Hosts: prof. dr hab. Ryszard Szekli, prof. dr hab. Krzysztof Dębicki

Contact: dr Michał Krawiec (secretary), michal.krawiec at math.uni.wroc.pl

Current activity:

The seminar takes place once a week, on Thursdays from 12:15 - 14:00 in the form of a stationary meeting in room 603 (Mathematical Institute, UWr) or an online meeting on the Zoom platform. All current and more detailed information can be obtained from the seminar secretary.

Next seminar: 2025-01-30, 12:15 - 14:00

prof. Georgiy Shevchenko (Kyiv School of Economics)

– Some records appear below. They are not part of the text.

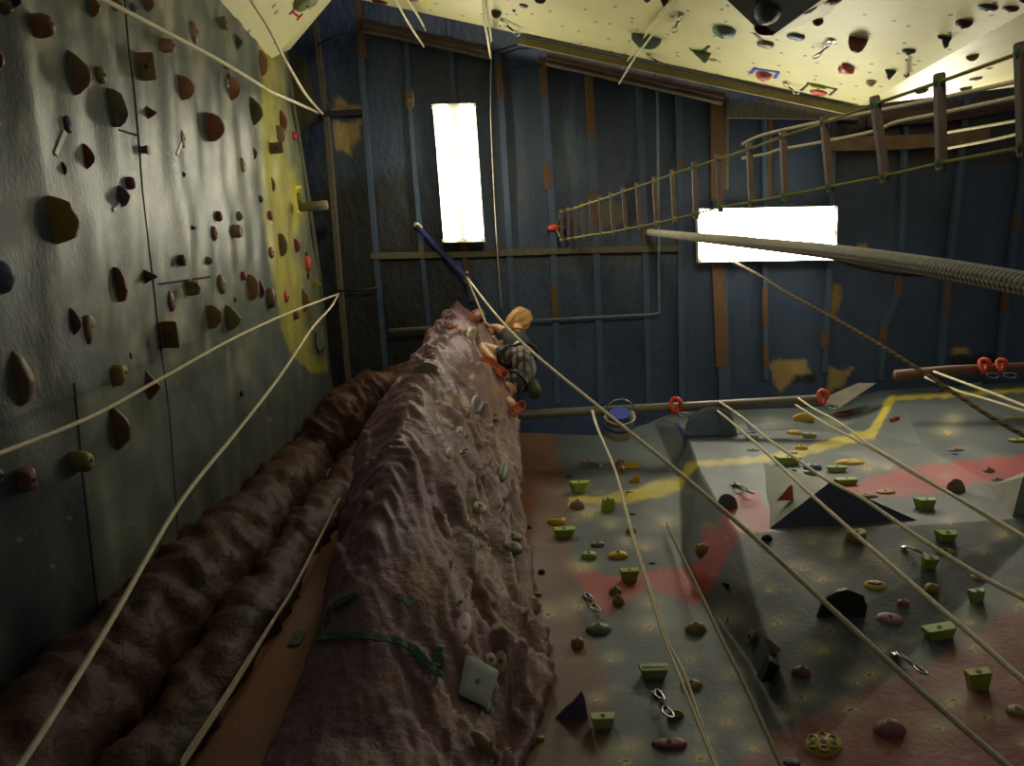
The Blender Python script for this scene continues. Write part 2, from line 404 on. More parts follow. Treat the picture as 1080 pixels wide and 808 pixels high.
CHIPS = [(644, 556), (628, 544), (619, 543), (660, 573), (611, 599), (703, 552), (646, 696), (684, 638), (684, 661), (631, 739), (665, 790), (660, 803), (655, 788), (728, 696),
         (768, 654), (774, 711), (776, 740), (765, 762), (811, 623), (820, 658), (868, 611), (835, 598), (876, 665), (868, 686), (930, 686), (887, 585), (927, 590), (940, 602),
         (857, 571), (917, 712), (902, 721), (846, 737), (897, 748), (829, 757), (1000, 551), (1058, 565), (1037, 583), (1023, 657), (1028, 683), (1003, 744), (1040, 757),
         (915, 494), (936, 495), (1006, 445), (999, 456), (958, 578), (680, 578), (739, 800), (745, 780), (795, 790), (578, 648), (568, 673), (615, 600), (1076, 640), (1079, 785),
         (990, 768), (1005, 738), (955, 550), (848, 600), (610, 640), (690, 515)]
def far_wall():
    ztop = py_(800, 436, YB).z
    st = .0098
    xs = np.arange(-2.05, 5.2, st); zs = np.concatenate([np.arange(0, 2.6, .1), np.arange(2.6, ztop + .5, st)])
    Xg, Zg = np.meshgrid(xs, zs, indexing='ij')
    # top profile: the picture's upper boundary
    tp = [py_(u, v, YB) for u, v in ((335, 432), (440, 440), (545, 456), (640, 460), (690, 444), (720, 436), (868, 433), (900, 408), (940, 404), (1100, 396))]
    top = np.interp(xs, [p.x for p in tp], [p.z for p in tp])
    Zg = np.where(Zg > 2.6, 2.6 + (Zg - 2.6) * ((top[:, None] - 2.6) / (zs[-1] - 2.6)), Zg)
    D = relief(Xg, Zg)
    P = np.stack([Xg.ravel(), (YB - D + .004 * np.sin(Xg * 11) * np.sin(Zg * 7)).ravel(), Zg.ravel()], 1)
    paints = [
        ([(100, 400), (580, 450), (592, 490), (604, 530), (600, 560), (605, 600), (620, 660), (636, 700), (645, 740), (640, 900), (0, 900)], BRN, 4, 2),
        ([(100, 420), (360, 520), (560, 520), (540, 900), (0, 900)], (124, 74, 42), 5, 3),
        ([(592, 590), (640, 608), (700, 600), (735, 596), (755, 570), (775, 548), (790, 538), (850, 527), (905, 508), (960, 492), (1020, 486), (1120, 476),
          (1120, 500), (1040, 508), (1000, 518), (960, 522), (935, 524), (870, 532), (810, 560), (780, 566), (765, 590), (750, 620), (735, 640), (690, 622), (660, 632), (640, 650), (622, 640), (618, 622)], RED, 2.5, 1.2),
        ([(780, 520), (803, 518), (806, 560), (770, 566), (760, 548)], RED, 2, .6),
        ([(756, 830), (800, 785), (860, 755), (905, 728), (950, 712), (985, 700), (1010, 680), (1050, 650), (1110, 625), (1110, 830)], (122, 60, 52), 2.5, 2),
        ([(600, 525), (630, 523), (650, 521), (690, 508), (716, 503), (721, 508), (718, 516), (690, 526), (660, 530), (632, 532), (600, 532)], YEL, 2, 1),
        ([(716, 503), (722, 490), (735, 486), (760, 485), (800, 481), (840, 474), (880, 462), (918, 452), (925, 440), (932, 424), (940, 418), (1000, 415), (1110, 407),
          (1110, 411), (1000, 419), (944, 422), (938, 430), (930, 450), (922, 462), (880, 472), (840, 483), (800, 488), (760, 491), (738, 492), (728, 500), (720, 512)], YEL, 1.6, .6),
        ([(740, 560), (760, 552), (764, 575), (742, 590)], RED, 3, 1)]
    def extra(U, V, C):
        r = np.random.RandomState(11)
        for k in range(130):
            u, v = r.uniform(560, 1080), r.uniform(440, 800)
            a = np.exp(-(((U - u) / r.uniform(4, 16)) ** 2 + ((V - v) / r.uniform(2, 6)) ** 2))[:, None] * r.uniform(.05, .3)
            C = C * (1 - a) + np.array(lin((165, 158, 128))) * a
        for k, (u, v) in enumerate(CHIPS):
            s = (.7 + .5 * (k % 3) / 2) * (1 + max(0, v - 500) / 400)
            a = np.exp(-(((U - u) / (11 * s)) ** 2 + ((V - v + 3) / (6 * s)) ** 2))[:, None] * .6
            C = C * (1 - a) + np.array(lin((170, 164, 132))) * a
            th = np.arctan2((V - v) * 1.8, U - u); rr = np.hypot(U - u, (V - v) * 1.8)
            edge = s * (2.5 + 1.2 * np.sin(5 * th + k) + .8 * np.sin(9 * th + 2 * k))
            a = np.clip((edge - rr) / 1.2 + .5, 0, 1)[:, None] * .95
            C = C * (1 - a) + np.array(lin((214, 172, 92))) * a
            a = (rr < 1.1 * s)[:, None]
            C = np.where(a, np.array(lin((20, 18, 15))), C)
        for pts in (((752, 530), (842, 775)), ((718, 508), (719, 600)), ((738, 497), (757, 532))):   # paler crease lines
            (a0, b0), (a1, b1) = pts; L = math.hypot(a1 - a0, b1 - b0)
            t = np.clip(((U - a0) * (a1 - a0) + (V - b0) * (b1 - b0)) / L / L, 0, 1)
            d = np.hypot(U - a0 - t * (a1 - a0), V - b0 - t * (b1 - b0))
            a = np.clip(1.6 - d, 0, 1)[:, None] * .15
            C = C * (1 - a) + np.array(lin((150, 145, 115))) * a
        return C
    m = mat('slate_wall_paint', (78, 84, 78), .55, .28, 1.7, .3, 45, attr=True, bdist=.008)
    o = painted('wall_back', P, grid_faces(len(xs), len(zs)), (70, 77, 77), paints, m, extra)
    tag(o, kind='structure'); return o
wall_back = far_wall()
# --- floor, and the building wall behind the left panels
mb = MB(); mb.box(Vector((1.5, -1.2, -.05)), Vector((4.2, 0, 0)), Vector((0, 3.6, 0)), Vector((0, 0, .05)))
o = mb.build('floor', mat('grey_crash_mat', (150, 148, 138), .8, .2, 6, .2, 40)); tag(o, kind='structure')
mb = MB(); mb.box(Vector((-3.45, -.1, 4.25)), Vector((.04, 0, 0)), Vector((0, 3.1, 0)), Vector((0, 0, 4.25)))
o = mb.build('wall_building', mat('dark_building_wall', (40, 48, 60), .8, .3, 4)); tag(o, kind='structure')
# --- white overhanging panels
e1, e2 = pz(377, -1, 6.45), pz(905, 112, 6.45)
k1 = pz(640, -260, 3.2)
nA = (e2 - e1).cross(k1 - e1).normalized()
def onA(u, v):
    d = ray(u, v); return EYE + d * ((e1 - EYE).dot(nA) / d.dot(nA))
m_white = mat('cream_plywood_paint', (204, 197, 146), .5, .10, 1.5, .15, 30, bdist=.006)
M_speck = m_white
nt = m_white.node_tree                                   # small dark bolt holes scattered over the paint
vor = nt.nodes.new('ShaderNodeTexVoronoi'); vor.voronoi_dimensions = '2D'; vor.inputs['Scale'].default_value = 4.5
tcx = [n for n in nt.nodes if n.type == 'TEX_COORD'][0]; 
cmb = nt.nodes.new('ShaderNodeCombineXYZ')
a1 = (e2 - e1).normalized(); a2 = nA.cross(a1).normalized()
for i_, ax_ in enumerate((a1, a2)):
    dt = nt.nodes.new('ShaderNodeVectorMath'); dt.operation = 'DOT_PRODUCT'; dt.inputs[1].default_value = ax_
    nt.links.new(tcx.outputs['Object'], dt.inputs[0]); nt.links.new(dt.outputs['Value'], cmb.inputs[i_])
nt.links.new(cmb.outputs[0], vor.inputs['Vector'])
mr = nt.nodes.new('ShaderNodeMapRange'); mr.inputs[1].default_value = .045; mr.inputs[2].default_value = .075; mr.inputs[3].default_value = .25; mr.inputs[4].default_value = 1
nt.links.new(vor.outputs['Distance'], mr.inputs[0])
vm2 = nt.nodes.new('ShaderNodeVectorMath'); vm2.operation = 'SCALE'
bs = nt.nodes['Principled BSDF']; src = bs.inputs['Base Color'].links[0].from_socket
nt.links.new(src, vm2.inputs[0]); nt.links.new(mr.outputs[0], vm2.inputs['Scale']); nt.links.new(vm2.outputs[0], bs.inputs['Base Color'])
def slab(name, pts, m, n, th=.05, parent=None):
    k = len(pts); V = list(pts) + [p + n * th for p in pts]
    Fc = [tuple(range(k)), tuple(range(k, 2 * k))[::-1]] + [(i, (i + 1) % k, (i + 1) % k + k, i + k) for i in range(k)]
    return mesh(name, V, Fc, m, parent)
def facets(name, pts, tris, m, off):
    k = len(pts); V = list(pts) + [p + off for p in pts]
    Fc = list(tris) + [tuple(i + k for i in t)[::-1] for t in tris] + [(i, (i + 1) % k, (i + 1) % k + k, i + k) for i in range(k)]
    return mesh(name, V, Fc, m)
nup = nA if nA.z > 0 else -nA
cr1 = onA(1012, -8); cr0 = onA(1180, -190)
topL = onA(250, -330); topR = onA(1100, -330)
lw = px_(286, 62, XL + .0); lt = px_(228, -4, XL + .0); lu = px_(120, -120, XL)
notch = pz(353, -4, 6.2); nib = pz(306, 52, 6.5)
A_pts = [e1, e2, cr1, cr0, topR, topL, onA(372, -60)]
wall_white = slab('wall_overhang', A_pts, m_white, nup); tag(wall_white, kind='structure')
L_pts = [nib, lw, lt, lu, pz(330, -330, 3.6), pz(372, -60, 5.4), notch]
wl = slab('wall_overhang_left', L_pts, m_white, Vector((-.3, -.4, .6)), .05); tag(wl, kind='structure')
bq1, bq0 = pz(1088, 9, 4.35), pz(1300, -140, 2.4)
tip = e2
wb = facets('wall_overhang_band', [tip, cr1, cr0, bq0, bq1], [(0, 1, 4), (1, 2, 4), (2, 3, 4)], m_white, Vector((0, -.6, .6)) * .06); tag(wb, kind='structure')
cc = pz(1100, 88, 6.45)
wc = facets('wall_overhang_right', [tip, bq1, bq0, pz(1350, 40, 4.8), cc], [(0, 1, 4), (1, 2, 3), (1, 3, 4)], mat('cream_plywood_shaded', (186, 178, 128), .55, .15, 3), Vector((0, -.3, .7)) * .06); tag(wc, kind='structure')  # darker copy of the cream paint; the panel's shade is put into its colour
# lip under the white panel
s = (e2 - e1).normalized(); up = Vector((0, 0, 1))
a, b = e1.lerp(e2, .32), e2.copy()
f = MB(); off = s.cross(up).normalized(); off = off if off.y > 0 else -off
f.bar(a + off * .05, b + off * .05, off * .03, up * .02); f.bar(a + off * .02 + up * .1, b + off * .02 + up * .1, off * .015, up * .08)
o = f.build('trim_2', mat('olive_fascia_wood', (128, 120, 84), .6, .25, 6)); tag(o, kind='structure')
# tan plywood wedge panel at the far wall top
o = slab('wall_ply_wedge', [pz(866, 421, 6.3), pz(884, 431, 6.1), pz(924, 404, 6.2), pz(905, 404, 6.3)], mat('bare_plywood', (84, 76, 58), .7), Vector((0, .05, .1)), .3); tag(o, kind='structure')
# ================================================================ ROCK
def ridged(p, o=4):
    v, a, f, s = 0, 1, 1, 0
    for i in range(o):
        v += a * (1 - abs(noise.noise(p * f))) ** 2; s += a; a *= .5; f *= 2.1
    return v / s
def rock_mat(name, c1, c2, c3, sc_=(1, 1, 1)):
    m = mat(name, c1, .5, .2, 2.2, .7, 14, c2=c2, stretch=sc_, bdist=.022, spec=.22)
    nt = m.node_tree; N = nt.nodes; L = nt.links; b = N['Principled BSDF']
    src = b.inputs['Base Color'].links[0].from_socket
    nz = N.new('ShaderNodeTexNoise'); nz.inputs['Scale'].default_value = 5; nz.inputs['Detail'].default_value = 8
    tc = [n for n in N if n.type == 'TEX_COORD'][0]; L.new(tc.outputs['Object'], nz.inputs['Vector'])
    mr = N.new('ShaderNodeMapRange'); mr.inputs[1].default_value = .52; mr.inputs[2].default_value = .7; L.new(nz.outputs['Fac'], mr.inputs[0])
    mx = N.new('ShaderNodeMix'); mx.data_type = 'RGBA'; mx.inputs[7].default_value = (*lin(c3), 1)
    L.new(mr.outputs[0], mx.inputs[0]); L.new(src, mx.inputs[6]); L.new(mx.outputs[2], b.inputs['Base Color'])
    return m
M_rock = rock_mat('purple_brown_rock', (118, 84, 68), (94, 68, 68), (140, 112, 86))
M_roll = rock_mat('dark_brown_rock', (76, 48, 34), (60, 40, 32), (94, 66, 44))
RINGS = [  # z above eye, left, front, right silhouette in the picture
 (6.72, (476, 330), (482, 320), (496, 334)), (6.5, (466, 340), (485, 327), (512, 345)), (6.2, (455, 357), (486, 336), (524, 368)),
 (5.8, (440, 378), (478, 350), (536, 396)), (5.4, (424, 402), (468, 366), (542, 424)), (5.0, (406, 432), (456, 386), (545, 452)),
 (4.5, (386, 468), (446, 415), (546, 490)), (4.0, (372, 512), (438, 448), (549, 538)), (3.5, (362, 568), (428, 492), (554, 590)),
 (3.0, (348, 630), (414, 552), (566, 650)), (2.6, (326, 694), (400, 622), (572, 708)), (2.3, (298, 758), (386, 692), (558, 768)),
 (2.0, (262, 832), (374, 776), (540, 824)), (1.6, (238, 920), (360, 890), (545, 930))]
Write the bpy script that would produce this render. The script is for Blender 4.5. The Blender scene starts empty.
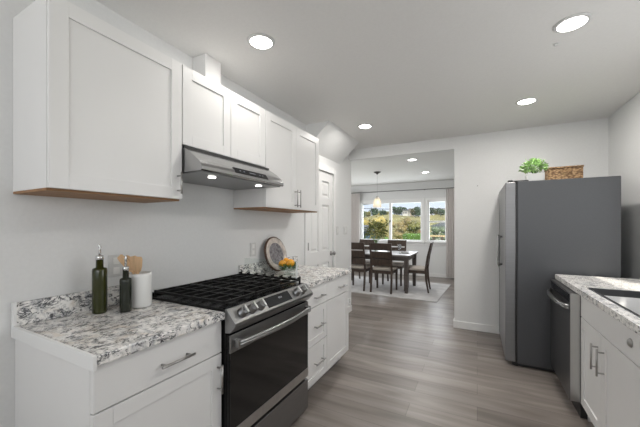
import bpy, bmesh, math, random
from mathutils import Vector, Matrix
random.seed(7)
PI = math.pi
SC = bpy.context.scene
COL = SC.collection

# ------------------------------------------------------------------ camera, sky, sun, exposure
cam_d = bpy.data.cameras.new('camera')
cam = bpy.data.objects.new('camera', cam_d)
COL.objects.link(cam)
cam.location = (0, 0, 1.344)
cam.rotation_euler = (PI/2, 0, math.radians(27.6))
cam_d.sensor_width = 36
cam_d.lens = 300.7/640*36
cam_d.shift_y = 12.3/640
cam_d.clip_start = 0.02
cam_d.clip_end = 1000
SC.camera = cam

vs = SC.view_settings
vs.view_transform = 'Standard'
vs.look = 'None'
vs.gamma = 1
vs.use_curve_mapping = False
vs.exposure = 0.48

world = bpy.data.worlds.new('sky')
SC.world = world
world.use_nodes = True
nt = world.node_tree
nt.nodes.clear()
wo = nt.nodes.new('ShaderNodeOutputWorld')
bg = nt.nodes.new('ShaderNodeBackground')
tc = nt.nodes.new('ShaderNodeTexCoord')
sx = nt.nodes.new('ShaderNodeSeparateXYZ')
rp = nt.nodes.new('ShaderNodeValToRGB')
rp.color_ramp.elements[0].position = 0.0
rp.color_ramp.elements[0].color = (0.70, 0.745, 0.80, 1)
rp.color_ramp.elements[1].position = 0.35
rp.color_ramp.elements[1].color = (0.50, 0.57, 0.67, 1)
e = rp.color_ramp.elements.new(0.10)
e.color = (0.58, 0.67, 0.80, 1)
nt.links.new(tc.outputs['Generated'], sx.inputs[0])
nt.links.new(sx.outputs['Z'], rp.inputs[0])
nt.links.new(rp.outputs[0], bg.inputs[0])
bg.inputs[1].default_value = 1.0
nt.links.new(bg.outputs[0], wo.inputs[0])

sun_d = bpy.data.lights.new('sun', 'SUN')
sun_d.energy = 4.0
sun_d.angle = 0.02
sun_d.color = (1.0, 0.95, 0.86)
sun = bpy.data.objects.new('sun', sun_d)
COL.objects.link(sun)
sun.rotation_euler = (math.radians(42), 0, math.radians(28))   # shines towards +y from behind the house
sun.location = (0, -6, 12)

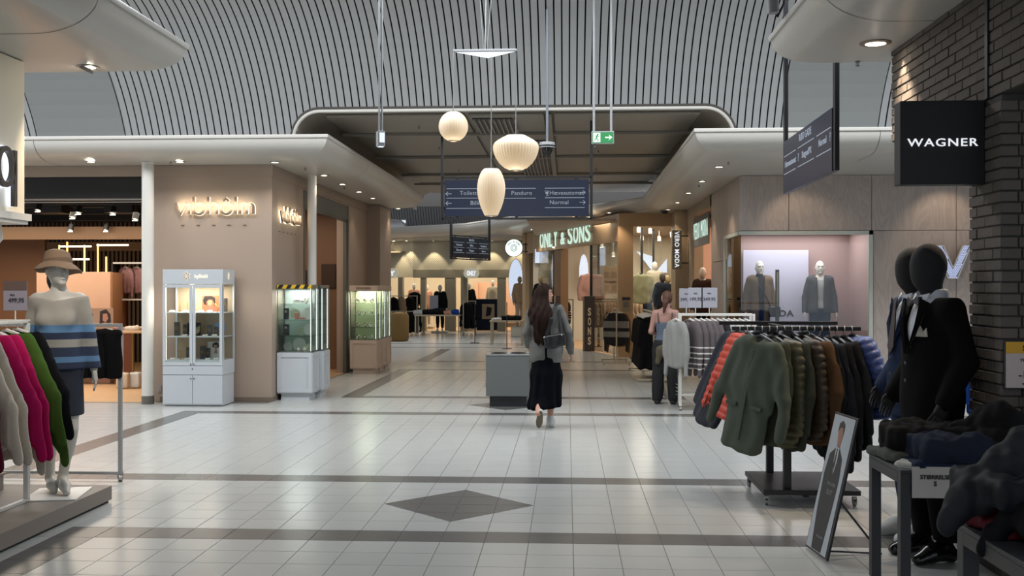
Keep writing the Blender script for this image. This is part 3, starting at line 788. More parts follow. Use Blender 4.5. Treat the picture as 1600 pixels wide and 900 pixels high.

Stratonovich stochastic differential equation with power non-linearity: (non)-uniqueness and selection problem

Abstract:
I will review results regarding a Stratonovich stochastic differential equation $$X_t=X_0+{\int }_0^t|X_s{|}^{\alpha }\circ d{B}_s,$$ which was introduced in the physical literature under the name ``heterogeneous diffusion process''. It turns out that equation has properties quite different from its Ito counterpart. Namely, we show that for $\alpha \in (0,1)$ it has infinitely many strong solutions spending zero time at zero. They are given by $X^{\theta }=((1-\alpha )B^{\theta }+(X_0{)}^{1-\alpha }{)}^{1/(1-\alpha )}$, where for $\theta \in (-1,1)$, $B^{\theta }$ is the $\theta$-skew Brownian motion, and $(x{)}^{\gamma }=|x{|}^{\gamma }\mathrm{sign}x$. It appears that there are no other homogeneous strong Markov solutions to the equation. To address the non-uniqueness, we consider a perturbation of the equation by a small independent noise. It appears that the solution to such equations converge to the solution of initial equation corresponding to $\theta =0$, i.e. the physically symmetric case.